FMR 14 : published July 2002

Norwegian Refugee Council

Bargaining away the rights of Palestinian refugees: the role of Norway

Palestinians constitute the world's oldest and largest refugee population. Of the almost four million registered as refugees by the UN, 850,000 live in Gaza (where they make up the great majority of the Palestinian population) and 600,000 on the West Bank (where they are a minority).

Living conditions for Palestinian refugees are wretched. 46% of West Bank families and 65% of those in Gaza live below the poverty line. Freedom of movement within the occupied territories and to Israel is denied. Worst off are the 400,000 refugees in Lebanon. Confined to camps, they are denied access to education, business and employment opportunities (see FMR 11, pp40-41). Though life for the 400,000 refugees in Syria is easier, none have been granted citizenship or the right to vote. Most of the 1.6 million Palestinian refugees in Jordan have become Jordanian citizens and are granted basic civil and political rights.

Within refugee law, the Palestinians' position is unique as they were forced to flee prior to the drafting of the 1951 Refugee Convention and the establishment of UNHCR (see FMR 13, pp44-45). However, numerous international legal instruments are of relevance to their plight. The Declaration of Human Rights states that all persons have freedom of movement, freedom to choose his or her place of residence within a county's borders and the right to leave any country and to return to his or her own country.

The Palestinian refugees' right of return is explicit in UN General Assembly Resolution 194 of 11 December 1948 which establishes that every Palestinian refugee who wishes to return to his or her home must be allowed to do so and that those who choose not to exercise this right should receive financial compensation. As it has been endorsed more than a hundred times since 1948, the resolution can be considered to have become part of international common law.

Determined to maintain its Jewish character, Israel - by virtue of the 1950 Israeli Law of Return and other discriminatory legislation - is today an ethnocracy in which one ethnic group is in a position of official supremacy. In the last decade Israel has welcomed nearly one million people from the former Soviet Union, a large number of whom have settled in the occupied territories. In defiance of both international humanitarian law and the spirit of the Oslo peace process, Israel has strengthened its occupation.

Norway, the US and most other actors in the Middle East silently accept Israel's ideology and ignore the obvious rights of Palestinian refugees. Their double standards are beyond dispute. Why were the EU, USA and NATO so committed to minority return to Bosnia? Why did they go to war to stop the displacement of Kosovan Albanians? Why was there never any doubt that one and a half million Hutus should return to Rwanda only a short while after one of history's bloodiest genocides?

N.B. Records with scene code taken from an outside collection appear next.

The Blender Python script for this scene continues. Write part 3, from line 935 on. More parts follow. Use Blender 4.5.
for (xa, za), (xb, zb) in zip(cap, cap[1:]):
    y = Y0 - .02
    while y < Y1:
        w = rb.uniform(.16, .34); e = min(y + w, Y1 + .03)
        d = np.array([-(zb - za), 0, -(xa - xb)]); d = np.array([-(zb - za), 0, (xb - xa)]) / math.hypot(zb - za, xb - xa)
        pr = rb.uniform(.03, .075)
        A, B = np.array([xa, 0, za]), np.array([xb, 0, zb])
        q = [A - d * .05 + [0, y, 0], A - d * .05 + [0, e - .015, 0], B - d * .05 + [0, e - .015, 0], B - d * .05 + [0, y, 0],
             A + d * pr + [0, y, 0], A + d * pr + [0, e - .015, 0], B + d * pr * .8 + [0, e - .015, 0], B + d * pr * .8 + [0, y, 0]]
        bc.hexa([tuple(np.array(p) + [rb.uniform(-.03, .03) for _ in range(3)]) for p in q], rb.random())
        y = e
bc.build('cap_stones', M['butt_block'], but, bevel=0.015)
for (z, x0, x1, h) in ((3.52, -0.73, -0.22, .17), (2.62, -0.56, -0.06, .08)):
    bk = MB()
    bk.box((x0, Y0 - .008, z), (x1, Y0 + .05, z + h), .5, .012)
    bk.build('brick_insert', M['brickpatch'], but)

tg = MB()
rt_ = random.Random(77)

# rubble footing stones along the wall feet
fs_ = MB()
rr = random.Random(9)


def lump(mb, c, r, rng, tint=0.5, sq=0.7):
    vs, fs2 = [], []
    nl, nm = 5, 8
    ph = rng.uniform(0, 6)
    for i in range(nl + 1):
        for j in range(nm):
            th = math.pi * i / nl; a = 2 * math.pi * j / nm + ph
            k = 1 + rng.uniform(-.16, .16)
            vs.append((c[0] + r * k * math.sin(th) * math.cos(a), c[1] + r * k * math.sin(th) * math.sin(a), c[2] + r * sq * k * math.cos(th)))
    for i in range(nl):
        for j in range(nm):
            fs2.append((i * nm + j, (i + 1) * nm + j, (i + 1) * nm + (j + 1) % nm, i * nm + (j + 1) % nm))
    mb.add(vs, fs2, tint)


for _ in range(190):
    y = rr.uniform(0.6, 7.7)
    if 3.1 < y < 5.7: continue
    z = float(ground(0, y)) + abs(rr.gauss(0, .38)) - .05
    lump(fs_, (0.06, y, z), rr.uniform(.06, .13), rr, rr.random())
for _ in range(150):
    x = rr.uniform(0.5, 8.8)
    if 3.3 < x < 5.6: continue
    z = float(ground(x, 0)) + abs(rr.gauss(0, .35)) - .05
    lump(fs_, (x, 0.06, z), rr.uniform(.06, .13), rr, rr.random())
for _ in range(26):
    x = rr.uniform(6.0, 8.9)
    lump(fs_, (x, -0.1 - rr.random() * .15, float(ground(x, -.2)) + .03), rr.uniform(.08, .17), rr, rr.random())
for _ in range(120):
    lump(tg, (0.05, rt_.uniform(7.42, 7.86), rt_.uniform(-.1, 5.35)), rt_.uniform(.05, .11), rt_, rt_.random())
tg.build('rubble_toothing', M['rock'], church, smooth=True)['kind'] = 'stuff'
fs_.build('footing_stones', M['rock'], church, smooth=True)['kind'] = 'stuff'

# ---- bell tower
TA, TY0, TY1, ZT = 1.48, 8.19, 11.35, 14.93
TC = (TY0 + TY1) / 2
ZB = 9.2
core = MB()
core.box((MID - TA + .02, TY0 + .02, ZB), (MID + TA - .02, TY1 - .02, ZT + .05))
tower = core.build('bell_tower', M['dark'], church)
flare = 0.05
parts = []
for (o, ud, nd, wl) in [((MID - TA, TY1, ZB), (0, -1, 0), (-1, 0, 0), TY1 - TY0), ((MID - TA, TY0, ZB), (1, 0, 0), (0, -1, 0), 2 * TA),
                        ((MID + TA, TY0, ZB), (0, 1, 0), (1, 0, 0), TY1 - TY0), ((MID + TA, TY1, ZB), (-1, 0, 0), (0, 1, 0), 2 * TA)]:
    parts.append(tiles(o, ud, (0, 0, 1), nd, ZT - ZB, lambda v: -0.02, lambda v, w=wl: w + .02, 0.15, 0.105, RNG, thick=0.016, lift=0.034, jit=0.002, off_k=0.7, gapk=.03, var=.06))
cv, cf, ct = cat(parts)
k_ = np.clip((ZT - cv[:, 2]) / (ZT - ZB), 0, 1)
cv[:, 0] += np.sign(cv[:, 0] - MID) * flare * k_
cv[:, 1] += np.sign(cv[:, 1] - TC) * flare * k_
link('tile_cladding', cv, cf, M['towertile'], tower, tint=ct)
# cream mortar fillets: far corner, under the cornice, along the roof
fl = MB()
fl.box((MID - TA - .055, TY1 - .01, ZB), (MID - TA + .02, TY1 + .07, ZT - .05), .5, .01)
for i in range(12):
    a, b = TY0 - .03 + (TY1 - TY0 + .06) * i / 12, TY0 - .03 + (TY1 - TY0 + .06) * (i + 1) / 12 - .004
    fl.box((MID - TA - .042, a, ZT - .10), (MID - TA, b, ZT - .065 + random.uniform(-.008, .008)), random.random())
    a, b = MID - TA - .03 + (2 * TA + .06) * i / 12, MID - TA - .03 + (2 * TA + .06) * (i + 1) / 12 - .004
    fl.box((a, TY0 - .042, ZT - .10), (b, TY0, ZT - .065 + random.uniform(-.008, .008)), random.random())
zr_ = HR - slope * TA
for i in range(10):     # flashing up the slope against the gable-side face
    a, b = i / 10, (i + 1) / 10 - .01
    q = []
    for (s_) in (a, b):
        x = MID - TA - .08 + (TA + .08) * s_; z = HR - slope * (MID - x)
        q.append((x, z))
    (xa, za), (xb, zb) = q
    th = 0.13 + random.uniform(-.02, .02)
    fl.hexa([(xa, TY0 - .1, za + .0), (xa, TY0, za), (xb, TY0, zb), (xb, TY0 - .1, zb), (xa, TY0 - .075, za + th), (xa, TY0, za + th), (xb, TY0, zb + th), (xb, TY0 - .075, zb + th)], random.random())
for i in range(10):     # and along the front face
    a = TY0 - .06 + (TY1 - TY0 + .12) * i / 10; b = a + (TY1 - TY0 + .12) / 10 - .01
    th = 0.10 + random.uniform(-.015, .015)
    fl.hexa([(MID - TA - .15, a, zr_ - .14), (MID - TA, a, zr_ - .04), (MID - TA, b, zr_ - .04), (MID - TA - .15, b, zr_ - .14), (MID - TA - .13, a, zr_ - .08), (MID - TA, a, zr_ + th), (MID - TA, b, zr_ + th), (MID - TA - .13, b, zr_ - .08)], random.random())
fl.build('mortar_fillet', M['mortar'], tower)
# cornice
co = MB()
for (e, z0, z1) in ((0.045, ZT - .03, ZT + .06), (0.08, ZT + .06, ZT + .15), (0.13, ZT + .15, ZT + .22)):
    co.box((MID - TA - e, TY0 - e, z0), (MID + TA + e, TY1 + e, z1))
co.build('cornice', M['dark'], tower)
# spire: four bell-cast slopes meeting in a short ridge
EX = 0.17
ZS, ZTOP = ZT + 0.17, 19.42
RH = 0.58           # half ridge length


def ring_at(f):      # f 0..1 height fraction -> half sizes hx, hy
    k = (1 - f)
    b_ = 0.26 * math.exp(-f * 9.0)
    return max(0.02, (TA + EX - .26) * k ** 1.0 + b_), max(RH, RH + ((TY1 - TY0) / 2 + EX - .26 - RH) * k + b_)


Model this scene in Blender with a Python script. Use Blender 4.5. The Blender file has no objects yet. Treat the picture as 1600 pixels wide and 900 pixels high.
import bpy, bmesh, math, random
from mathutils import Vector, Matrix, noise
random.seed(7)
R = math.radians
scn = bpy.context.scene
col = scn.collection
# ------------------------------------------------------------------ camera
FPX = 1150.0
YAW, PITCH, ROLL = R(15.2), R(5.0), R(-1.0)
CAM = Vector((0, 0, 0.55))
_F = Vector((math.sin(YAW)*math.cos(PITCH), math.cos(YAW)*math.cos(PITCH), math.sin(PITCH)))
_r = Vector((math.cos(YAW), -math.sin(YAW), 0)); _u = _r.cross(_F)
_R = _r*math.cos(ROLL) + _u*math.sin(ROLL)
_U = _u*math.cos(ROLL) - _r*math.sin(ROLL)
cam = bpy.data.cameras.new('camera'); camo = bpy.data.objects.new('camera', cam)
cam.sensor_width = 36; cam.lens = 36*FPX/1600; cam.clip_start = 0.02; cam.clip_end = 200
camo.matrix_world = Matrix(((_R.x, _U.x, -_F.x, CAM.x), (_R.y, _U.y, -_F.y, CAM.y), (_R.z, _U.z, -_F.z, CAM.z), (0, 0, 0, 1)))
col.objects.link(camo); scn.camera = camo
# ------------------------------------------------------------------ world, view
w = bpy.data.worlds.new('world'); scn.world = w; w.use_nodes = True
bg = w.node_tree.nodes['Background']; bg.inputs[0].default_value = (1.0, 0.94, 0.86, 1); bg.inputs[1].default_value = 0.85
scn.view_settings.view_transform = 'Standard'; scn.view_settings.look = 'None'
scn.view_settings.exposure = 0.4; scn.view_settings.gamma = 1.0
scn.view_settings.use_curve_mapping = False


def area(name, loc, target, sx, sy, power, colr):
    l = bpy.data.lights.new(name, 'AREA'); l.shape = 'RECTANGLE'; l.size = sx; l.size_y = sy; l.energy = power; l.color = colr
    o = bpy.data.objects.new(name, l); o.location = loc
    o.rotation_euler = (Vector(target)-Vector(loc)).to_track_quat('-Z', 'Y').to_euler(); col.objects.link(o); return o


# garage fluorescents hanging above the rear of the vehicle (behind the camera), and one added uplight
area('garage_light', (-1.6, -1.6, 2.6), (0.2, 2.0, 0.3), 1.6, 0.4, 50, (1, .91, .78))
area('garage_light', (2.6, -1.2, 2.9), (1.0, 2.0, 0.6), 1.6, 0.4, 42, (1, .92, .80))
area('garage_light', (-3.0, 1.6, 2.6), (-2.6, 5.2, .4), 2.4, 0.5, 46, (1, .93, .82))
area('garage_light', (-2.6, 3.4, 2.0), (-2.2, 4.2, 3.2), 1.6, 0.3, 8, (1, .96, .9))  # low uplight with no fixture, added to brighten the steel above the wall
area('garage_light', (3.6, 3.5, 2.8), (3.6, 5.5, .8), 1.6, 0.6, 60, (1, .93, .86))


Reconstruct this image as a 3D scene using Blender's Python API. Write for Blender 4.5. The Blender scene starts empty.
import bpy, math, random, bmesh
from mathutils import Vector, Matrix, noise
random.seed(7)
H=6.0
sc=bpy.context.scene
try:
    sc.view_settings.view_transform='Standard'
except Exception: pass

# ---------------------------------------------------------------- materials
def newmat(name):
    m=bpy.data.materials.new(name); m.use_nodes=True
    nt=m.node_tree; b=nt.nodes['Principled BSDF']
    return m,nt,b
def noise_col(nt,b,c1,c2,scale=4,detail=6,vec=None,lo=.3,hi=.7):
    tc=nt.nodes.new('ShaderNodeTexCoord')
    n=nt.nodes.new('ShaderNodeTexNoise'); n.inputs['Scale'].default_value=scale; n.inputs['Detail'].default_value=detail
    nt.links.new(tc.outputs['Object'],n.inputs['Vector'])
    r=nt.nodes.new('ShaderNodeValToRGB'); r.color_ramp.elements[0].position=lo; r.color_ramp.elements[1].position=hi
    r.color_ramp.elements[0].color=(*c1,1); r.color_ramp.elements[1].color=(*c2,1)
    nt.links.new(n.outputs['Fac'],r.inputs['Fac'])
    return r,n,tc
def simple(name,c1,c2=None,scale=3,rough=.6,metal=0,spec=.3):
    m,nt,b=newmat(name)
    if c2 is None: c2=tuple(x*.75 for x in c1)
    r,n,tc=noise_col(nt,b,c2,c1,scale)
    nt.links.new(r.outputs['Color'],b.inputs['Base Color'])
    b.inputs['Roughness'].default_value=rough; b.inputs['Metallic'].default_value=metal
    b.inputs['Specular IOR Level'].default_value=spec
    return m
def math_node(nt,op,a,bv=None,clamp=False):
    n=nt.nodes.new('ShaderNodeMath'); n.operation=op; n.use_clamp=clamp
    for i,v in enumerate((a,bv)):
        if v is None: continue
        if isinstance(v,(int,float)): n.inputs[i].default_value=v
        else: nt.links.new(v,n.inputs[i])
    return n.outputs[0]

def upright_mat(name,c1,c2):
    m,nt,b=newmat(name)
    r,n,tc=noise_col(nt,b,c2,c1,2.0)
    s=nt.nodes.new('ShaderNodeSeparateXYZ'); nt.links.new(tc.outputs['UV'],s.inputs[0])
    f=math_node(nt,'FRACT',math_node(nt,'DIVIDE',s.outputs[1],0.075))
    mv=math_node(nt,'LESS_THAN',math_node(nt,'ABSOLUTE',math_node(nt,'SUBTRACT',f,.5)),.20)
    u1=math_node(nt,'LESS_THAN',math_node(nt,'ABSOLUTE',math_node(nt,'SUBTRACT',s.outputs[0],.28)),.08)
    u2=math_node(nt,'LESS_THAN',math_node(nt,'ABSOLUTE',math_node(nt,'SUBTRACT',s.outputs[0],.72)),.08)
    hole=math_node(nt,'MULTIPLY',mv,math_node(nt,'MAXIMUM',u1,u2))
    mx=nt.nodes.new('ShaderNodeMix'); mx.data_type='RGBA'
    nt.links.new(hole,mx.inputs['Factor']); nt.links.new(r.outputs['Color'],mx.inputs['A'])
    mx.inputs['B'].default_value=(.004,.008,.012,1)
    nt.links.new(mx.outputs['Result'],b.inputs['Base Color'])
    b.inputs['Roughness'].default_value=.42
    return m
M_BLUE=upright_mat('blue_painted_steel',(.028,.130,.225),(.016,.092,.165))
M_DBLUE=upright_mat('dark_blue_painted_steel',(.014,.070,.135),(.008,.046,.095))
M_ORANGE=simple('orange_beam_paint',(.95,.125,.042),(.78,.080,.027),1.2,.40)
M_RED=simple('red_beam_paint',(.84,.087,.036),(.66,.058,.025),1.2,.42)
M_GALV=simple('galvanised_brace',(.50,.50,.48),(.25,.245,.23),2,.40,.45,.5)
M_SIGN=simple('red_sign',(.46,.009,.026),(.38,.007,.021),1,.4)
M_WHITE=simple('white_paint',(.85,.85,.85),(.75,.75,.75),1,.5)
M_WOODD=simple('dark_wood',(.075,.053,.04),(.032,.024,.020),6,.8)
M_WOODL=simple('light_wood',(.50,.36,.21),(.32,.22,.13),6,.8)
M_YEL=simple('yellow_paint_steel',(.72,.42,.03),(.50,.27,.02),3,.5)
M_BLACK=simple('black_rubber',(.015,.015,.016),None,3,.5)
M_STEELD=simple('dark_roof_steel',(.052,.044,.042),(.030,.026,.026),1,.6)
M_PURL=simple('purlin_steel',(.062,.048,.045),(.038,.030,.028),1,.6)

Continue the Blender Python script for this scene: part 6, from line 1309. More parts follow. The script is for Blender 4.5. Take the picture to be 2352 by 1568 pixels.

The close historical ties between the Norwegian and the Israeli Labour party allowed Norway to play a prominent facilitatory role in the Middle East peace process. However, far from advancing the chances of return for Palestinian refugees, Norway may have made it more unlikely. Faced with the unwillingness of the US or EU to put pressure on Israel, Norway has acquiesced in allowing refugee rights to become a negotiation issue, equating withdrawal from the occupied territories and establishment of a Palestinian state with refugees relinquishing their right of return.

The Norwegian Refugee Council is committed to the Palestinian refugees' absolute right of return. All Palestinian refugees should have the right to decide whether or not they wish to return to their place of origin, settle in the country of exile or be resettled in a third country. NRC believes that these rights are inalienable and should not be subject to political negotiations for peace. We call on the Norwegian government to do all that it can to place Palestinian refugees on the agenda of the international community. NRC maintains that it is unrealistic to believe in the prospects for peace and development in the Middle East unless the refugee problem is solved in accordance with international law.